Generalizing Cross-Document Event Coreference Resolution Across Multiple
Corpora
- URL: http://arxiv.org/abs/2011.12249v2
- Date: Thu, 10 Jun 2021 18:06:08 GMT
- Title: Generalizing Cross-Document Event Coreference Resolution Across Multiple
Corpora
- Authors: Michael Bugert and Nils Reimers and Iryna Gurevych
- Abstract summary: Cross-document event coreference resolution (CDCR) is an NLP task in which mentions of events need to be identified and clustered throughout a collection of documents.
CDCR aims to benefit downstream multi-document applications, but improvements from applying CDCR have not been shown yet.
We make the observation that every CDCR system to date was developed, trained, and tested only on a single respective corpus.

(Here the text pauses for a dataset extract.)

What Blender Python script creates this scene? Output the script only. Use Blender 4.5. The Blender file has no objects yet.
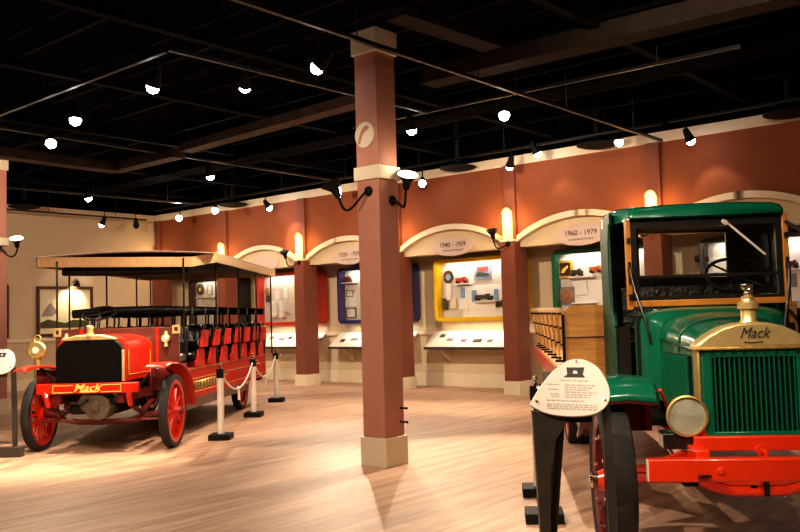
import bpy, bmesh, math, random
from mathutils import Vector, Matrix, Euler
random.seed(7)
SC = bpy.context.scene
COL = SC.collection
PI = math.pi
R = math.radians

# ------------------------------------------------------------------ helpers
class MB:
    """collects shapes; build() links them as ONE mesh object"""
    def __init__(s): s.b = bmesh.new()
    def _x(s, vs, M):
        if M is not None: bmesh.ops.transform(s.b, matrix=M, verts=vs)
    def box(s, c, d, rot=None):
        M = Matrix.Translation(Vector(c))
        if rot: M = M @ Euler(rot).to_matrix().to_4x4()
        M = M @ Matrix.Diagonal((d[0], d[1], d[2], 1))
        bmesh.ops.create_cube(s.b, size=1.0, matrix=M); return s
    def bb(s, x0, x1, y0, y1, z0, z1):
        return s.box(((x0+x1)/2, (y0+y1)/2, (z0+z1)/2), (abs(x1-x0), abs(y1-y0), abs(z1-z0)))
    def cyl(s, p0, p1, r0, r1=None, n=16, cap=True):
        p0 = Vector(p0); p1 = Vector(p1); d = p1-p0
        if r1 is None: r1 = r0
        q = d.to_track_quat('Z', 'Y').to_matrix().to_4x4()
        M = Matrix.Translation((p0+p1)/2) @ q
        bmesh.ops.create_cone(s.b, cap_ends=cap, cap_tris=False, segments=n, radius1=max(r0, 1e-4), radius2=max(r1, 1e-4), depth=d.length, matrix=M); return s
    def bar(s, p0, p1, w, h):
        p0 = Vector(p0); p1 = Vector(p1); d = p1-p0
        q = d.to_track_quat('X', 'Z').to_matrix().to_4x4()
        M = Matrix.Translation((p0+p1)/2) @ q @ Matrix.Diagonal((d.length, w, h, 1))
        bmesh.ops.create_cube(s.b, size=1.0, matrix=M); return s
    def ball(s, c, r, n=12, sc=(1, 1, 1)):
        M = Matrix.Translation(Vector(c)) @ Matrix.Diagonal((sc[0], sc[1], sc[2], 1))
        bmesh.ops.create_uvsphere(s.b, u_segments=n, v_segments=max(6, n//2+2), radius=r, matrix=M); return s
    def tube(s, pts, r, n=8, closed=False):
        pts = [Vector(p) for p in pts]; N = len(pts); rings = []
        up = Vector((0, 0, 1)); prev = None
        for i, p in enumerate(pts):
            if closed: t = pts[(i+1) % N]-pts[i-1]
            else: t = pts[min(i+1, N-1)]-pts[max(i-1, 0)]
            t.normalize()
            if prev is None:
                a = up if abs(t.dot(up)) < .95 else Vector((1, 0, 0))
                u = t.cross(a).normalized()
            else:
                u = (prev-t*prev.dot(t))
                u = u.normalized() if u.length > 1e-6 else t.orthogonal().normalized()
            prev = u; w = t.cross(u)
            rr = r[i] if isinstance(r, (list, tuple)) else r
            rings.append([s.b.verts.new(p+u*math.cos(2*PI*k/n)*rr+w*math.sin(2*PI*k/n)*rr) for k in range(n)])
        for i in range(N if closed else N-1):
            A = rings[i]; B = rings[(i+1) % N]
            for k in range(n): s.b.faces.new((A[k], A[(k+1) % n], B[(k+1) % n], B[k]))
        if not closed:
            s.b.faces.new(rings[0]); s.b.faces.new(rings[-1])
        return s
    def lathe(s, prof, org=(0, 0, 0), axis=(0, 0, 1), n=24, closed=False):
        q = Vector(axis).to_track_quat('Z', 'Y').to_matrix().to_4x4()
        M = Matrix.Translation(Vector(org)) @ q
        rings = []
        for r, h in prof:
            rings.append([s.b.verts.new(M @ Vector((max(r, 1e-4)*math.cos(2*PI*k/n), max(r, 1e-4)*math.sin(2*PI*k/n), h))) for k in range(n)])
        m = len(rings)
        for i in range(m if closed else m-1):
            A = rings[i]; B = rings[(i+1) % m]
            for k in range(n): s.b.faces.new((A[k], A[(k+1) % n], B[(k+1) % n], B[k]))
        if not closed:
            s.b.faces.new(rings[0][::-1]); s.b.faces.new(rings[-1])
        return s
    def prism(s, poly, plane, a, b):
        """polygon (u,v) extruded along the third axis from a to b; plane 'xz','yz','xy'"""
        def P(u, v, w):
            return {'xz': (u, w, v), 'yz': (w, u, v), 'xy': (u, v, w)}[plane]
        A = [s.b.verts.new(P(u, v, a)) for u, v in poly]; B = [s.b.verts.new(P(u, v, b)) for u, v in poly]
        n = len(poly)
        s.b.faces.new(A); s.b.faces.new(B[::-1])
        for i in range(n): s.b.faces.new((A[i], B[i], B[(i+1) % n], A[(i+1) % n]))
        return s
    def frame(s, outer, inner, plane, a, b):
        def P(u, v, w):
            return {'xz': (u, w, v), 'yz': (w, u, v), 'xy': (u, v, w)}[plane]
        n = len(outer)
        V = [[s.b.verts.new(P(u, v, w)) for u, v in L] for L, w in ((outer, a), (outer, b), (inner, a), (inner, b))]
        for i in range(n):
            j = (i+1) % n
            s.b.faces.new((V[0][i], V[0][j], V[1][j], V[1][i])); s.b.faces.new((V[2][i], V[3][i], V[3][j], V[2][j]))
            s.b.faces.new((V[0][i], V[2][i], V[2][j], V[0][j])); s.b.faces.new((V[1][i], V[1][j], V[3][j], V[3][i]))
        return s
    def loft(s, rows, closed=False, capr=False):
        V = [[s.b.verts.new(p) for p in row] for row in rows]
        for i in range(len(V)-1):
            m = len(V[i])
            for k in range(m if closed else m-1):
                s.b.faces.new((V[i][k], V[i][(k+1) % m], V[i+1][(k+1) % m], V[i+1][k]))
        if capr:
            s.b.faces.new(V[0]); s.b.faces.new(V[-1][::-1])
        return s
    def xf(s, M): bmesh.ops.transform(s.b, matrix=M, verts=s.b.verts[:]); return s
    def build(s, name, mat, parent=None, bevel=0, angle=35, solid=0, sub=0):
        bmesh.ops.recalc_face_normals(s.b, faces=s.b.faces[:])
        me = bpy.data.meshes.new(name); s.b.to_mesh(me); s.b.free()
        me.materials.append(mat)
        for p in me.polygons: p.use_smooth = True
        me.set_sharp_from_angle(angle=R(angle))
        o = bpy.data.objects.new(name, me); COL.objects.link(o)
        if parent: o.parent = parent
        if solid:
            m = o.modifiers.new('Solid', 'SOLIDIFY'); m.thickness = solid; m.offset = 0
        if sub:
            m = o.modifiers.new('Sub', 'SUBSURF'); m.levels = sub; m.render_levels = sub
        if bevel:
            m = o.modifiers.new('Bevel', 'BEVEL'); m.width = bevel; m.segments = 2; m.limit_method = 'ANGLE'; m.angle_limit = R(40)
        return o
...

- Score: 63.429307282665704
- License: http://creativecommons.org/licenses/by-sa/4.0/
- Abstract: Cross-document event coreference resolution (CDCR) is an NLP task in which
mentions of events need to be identified and clustered throughout a collection
of documents. CDCR aims to benefit downstream multi-document applications, but
despite recent progress on corpora and system development, downstream
improvements from applying CDCR have not been shown yet. We make the
observation that every CDCR system to date was developed, trained, and tested
only on a single respective corpus. This raises strong concerns on their
generalizability -- a must-have for downstream applications where the magnitude
of domains or event mentions is likely to exceed those found in a curated
corpus. To investigate this assumption, we define a uniform evaluation setup
involving three CDCR corpora: ECB+, the Gun Violence Corpus and the Football
Coreference Corpus (which we reannotate on token level to make our analysis
possible). We compare a corpus-independent, feature-based system against a
recent neural system developed for ECB+. Whilst being inferior in absolute
numbers, the feature-based system shows more consistent performance across all
corpora whereas the neural system is hit-and-miss. Via model introspection, we
find that the importance of event actions, event time, etc. for resolving
coreference in practice varies greatly between the corpora. Additional analysis
shows that several systems overfit on the structure of the ECB+ corpus. We
conclude with recommendations on how to achieve generally applicable CDCR
systems in the future -- the most important being that evaluation on multiple
CDCR corpora is strongly necessary. To facilitate future research, we release
our dataset, annotation guidelines, and system implementation to the public.